■ **DATASET EXTRACT**:
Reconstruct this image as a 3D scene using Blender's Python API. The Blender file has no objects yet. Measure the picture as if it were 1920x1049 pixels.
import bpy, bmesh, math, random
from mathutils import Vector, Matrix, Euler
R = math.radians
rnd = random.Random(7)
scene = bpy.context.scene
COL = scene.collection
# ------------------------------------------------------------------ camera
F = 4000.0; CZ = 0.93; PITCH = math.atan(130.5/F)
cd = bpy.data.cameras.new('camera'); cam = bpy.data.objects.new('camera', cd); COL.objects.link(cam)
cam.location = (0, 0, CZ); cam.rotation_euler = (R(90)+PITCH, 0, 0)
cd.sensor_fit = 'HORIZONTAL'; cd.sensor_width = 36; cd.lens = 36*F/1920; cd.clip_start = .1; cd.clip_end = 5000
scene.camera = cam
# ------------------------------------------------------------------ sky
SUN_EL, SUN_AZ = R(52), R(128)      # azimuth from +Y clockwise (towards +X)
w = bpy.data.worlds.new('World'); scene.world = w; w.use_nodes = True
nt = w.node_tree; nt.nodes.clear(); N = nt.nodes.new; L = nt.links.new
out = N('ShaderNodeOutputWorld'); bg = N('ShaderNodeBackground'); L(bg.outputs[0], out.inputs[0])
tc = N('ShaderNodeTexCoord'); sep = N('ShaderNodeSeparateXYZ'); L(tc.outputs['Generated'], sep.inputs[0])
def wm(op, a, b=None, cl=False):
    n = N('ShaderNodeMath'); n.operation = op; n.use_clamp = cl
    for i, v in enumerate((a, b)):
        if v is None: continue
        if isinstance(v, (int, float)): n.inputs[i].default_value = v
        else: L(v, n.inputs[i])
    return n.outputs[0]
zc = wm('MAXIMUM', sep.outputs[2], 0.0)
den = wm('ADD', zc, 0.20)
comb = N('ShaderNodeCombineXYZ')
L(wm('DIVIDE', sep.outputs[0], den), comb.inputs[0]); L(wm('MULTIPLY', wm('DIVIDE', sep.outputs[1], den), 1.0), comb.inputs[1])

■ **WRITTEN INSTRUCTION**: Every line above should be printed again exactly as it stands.

■ **THE RESPONSE**:
Reconstruct this image as a 3D scene using Blender's Python API. The Blender file has no objects yet. Measure the picture as if it were 1920x1049 pixels.
import bpy, bmesh, math, random
from mathutils import Vector, Matrix, Euler
R = math.radians
rnd = random.Random(7)
scene = bpy.context.scene
COL = scene.collection
# ------------------------------------------------------------------ camera
F = 4000.0; CZ = 0.93; PITCH = math.atan(130.5/F)
cd = bpy.data.cameras.new('camera'); cam = bpy.data.objects.new('camera', cd); COL.objects.link(cam)
cam.location = (0, 0, CZ); cam.rotation_euler = (R(90)+PITCH, 0, 0)
cd.sensor_fit = 'HORIZONTAL'; cd.sensor_width = 36; cd.lens = 36*F/1920; cd.clip_start = .1; cd.clip_end = 5000
scene.camera = cam
# ------------------------------------------------------------------ sky
SUN_EL, SUN_AZ = R(52), R(128)      # azimuth from +Y clockwise (towards +X)
w = bpy.data.worlds.new('World'); scene.world = w; w.use_nodes = True
nt = w.node_tree; nt.nodes.clear(); N = nt.nodes.new; L = nt.links.new
out = N('ShaderNodeOutputWorld'); bg = N('ShaderNodeBackground'); L(bg.outputs[0], out.inputs[0])
tc = N('ShaderNodeTexCoord'); sep = N('ShaderNodeSeparateXYZ'); L(tc.outputs['Generated'], sep.inputs[0])
def wm(op, a, b=None, cl=False):
    n = N('ShaderNodeMath'); n.operation = op; n.use_clamp = cl
    for i, v in enumerate((a, b)):
        if v is None: continue
        if isinstance(v, (int, float)): n.inputs[i].default_value = v
        else: L(v, n.inputs[i])
    return n.outputs[0]
zc = wm('MAXIMUM', sep.outputs[2], 0.0)
den = wm('ADD', zc, 0.20)
comb = N('ShaderNodeCombineXYZ')
L(wm('DIVIDE', sep.outputs[0], den), comb.inputs[0]); L(wm('MULTIPLY', wm('DIVIDE', sep.outputs[1], den), 1.0), comb.inputs[1])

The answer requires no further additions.